Author:
Procura Massimiliano,Colangelo Gilberto,Hoferichter Martin,Stoffer Peter
Abstract
The largest uncertainties in the Standard Model calculation of the anomalous magnetic moment of the muon (g−2)µ come from hadronic effects, namely hadronic vacuum polarization (HVP) and hadronic lightby-light (HLbL) contributions. Especially the latter is emerging as a potential roadblock for a more accurate determination of (g−2)µ. The main focus here is on a novel dispersive description of the HLbL tensor, which is based on unitarity, analyticity, crossing symmetry, and gauge invariance. This opens up the possibility of a data-driven determination of the HLbL contribution to (g−2)µ with the aim of reducing model dependence and achieving a reliable error estimate.

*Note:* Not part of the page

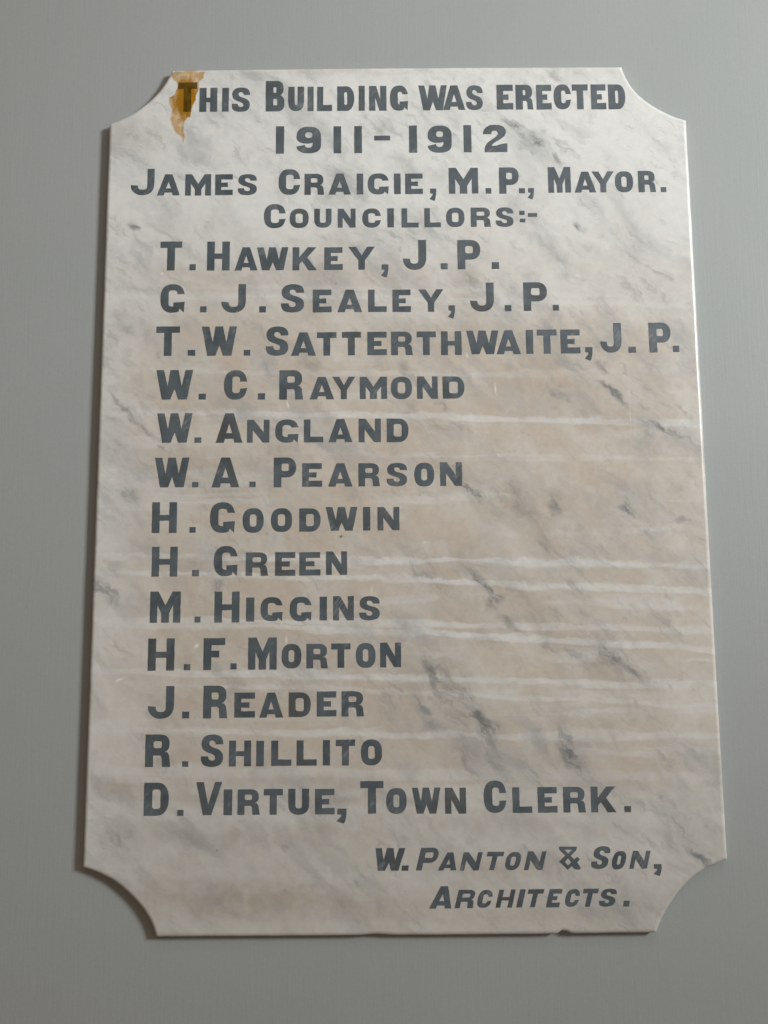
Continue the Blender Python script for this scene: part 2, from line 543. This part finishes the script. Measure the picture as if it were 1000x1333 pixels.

Our dispersive approach defines unambiguously the pion-pole and the pion-box contribution to the HLbL tensor. Using Mandelstam double-spectral representation, we have proven that the pion-box contribution coincides exactly with the one-loop scalar-QED amplitude, multiplied by the appropriate pion vector form factors. Using dispersive fits to high-statistics data for the pion vector form factor, we obtain $ \alpha _\mu ^{\pi {\rm{ - box}}} = - 15.9(2) \times {10^{ - 11}} $. A first model-independent calculation of effects of ππ intermediate states that go beyond the scalar-QED pion loop is also presented. We combine our dispersive description of the HLbL tensor with a partial-wave expansion and demonstrate that the known scalar-QED result is recovered after partial-wave resummation. After constructing suitable input for the γ*γ* → ππ helicity partial waves based on a pion-pole left-hand cut (LHC), we find that for the dominant charged-pion contribution this representation is consistent with the two-loop chiral prediction and the COMPASS measurement for the pion polarizability. This allows us to reliably estimate S-wave rescattering effects to the full pion box and leads to $ \alpha _\mu ^{\pi {\rm{ - box}}} + \alpha _{\mu ,J = 0}^{\pi \pi ,\pi {\rm{ - pole}}\,{\rm{LHC}}} = - 24(1) \times {10^{ - 11}} $.